おかげ様で多くの方々にお越しいただいています。SNSで知った方、京都の博物館のショップでfuuuを知って来られる方も多いです。最近ですとチリやシンガポールなど海外からのお客様もいらっしゃいます。

マツモト ナホコ
マツモト ナホコ

陶謙窯様がある「清水焼団地」とはどのような場所なのでしょうか。

奥村さん
奥村さん

京焼・清水焼の作家さんや職人さん、窯元さん、材料屋さんが集まるエリアです。およそ60年前、行政と業界が一体となって移転し、団地を形成したのがはじまりです。

マツモト ナホコ
マツモト ナホコ

器ファンにとってはたまらない場所ですね!陶器市などは開催されるのでしょうか?

奥村さん
奥村さん

昨年3年ぶりに開催しました。80以上の窯元や作家さんが出店されて、全国からお客様が来られ大盛況でした。他のお店の京焼・清水焼は絵付けがされている中、当窯のシンプルな器はとても目立つようで、多くの方に手に取っていただけました。使いやすいサイズ感を気に入られる方も多いですね。

産学連携の取り組みも

マツモト ナホコ
マツモト ナホコ

地域との取り組みは何か行われていらっしゃいますか?

奥村さん
奥村さん

産学連携という形で、京都女子大学さんと京焼・清水焼のマーケティング活動という取り組みをしています。「伝統的な焼き物をZ世代にどう伝えるか」が趣旨で、月に1度程度職人、営業を交え、意見を交わす場を設けています。SNSやイベントなどいつも斬新なアイデアが活発に出されている印象です。

マツモト ナホコ
マツモト ナホコ

議論から新たなモノづくりにつながる可能性もありそうですね。

奥村さん
奥村さん

そうですね。作り手と若い世代が共に考えるという活動は大きな価値があると思います。ちなみに工房に来た学生さんは「工房がこんな楽しい場所とは知らなかった!」と声をそろえて言われていました。なんでも、おじいさんが黙ってろくろを回している風景を想像されていたようですよ。

陶謙窯のイメージ写真

マツモト ナホコ
マツモト ナホコ

陶謙窯さまのこれからの目標を教えてください。

奥村さん
奥村さん

現在、京焼・清水焼の生地を 産地を超えて様々な作家さんに提供しております。将来的には海外の作家さんや職人さんにお届けするような仕組みを作りたいと思っています。スーツ専用生地のブランドがあるように、京焼・清水焼の生地ブランドと世界の器がコラボするようになればうれしいですね。

マツモト ナホコ
マツモト ナホコ

最後に、読者へメッセージをお願いします

奥村さん
奥村さん

一つのモノを大切に長く使うことが、今の世の中に求められていると思います。職人が丁寧に作る当窯の器は、今の時代にふさわしいと言えるでしょう。

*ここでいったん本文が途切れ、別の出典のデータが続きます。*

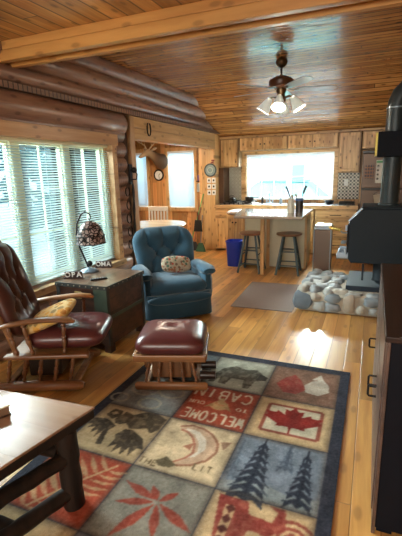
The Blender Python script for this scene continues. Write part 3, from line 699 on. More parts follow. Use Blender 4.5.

当窯の器のある暮らしを楽しんでいただき、また若い職人が頑張っていることを思い出してもらえれば嬉しい限りです。

あとがき

伝統工芸と聞くとそこはかとなく華やかなイメージが先行していましたが、取材を通じ、その裏側には多くの課題が潜んでいることを知ることができました。奥村さまの先進的な取り組みは、同じ問題を抱える全国の産地や工房から今後ますます注目を集めることでしょう。歴史に裏打ちされた技術がこれからどのように未来につながるか、目が離せません。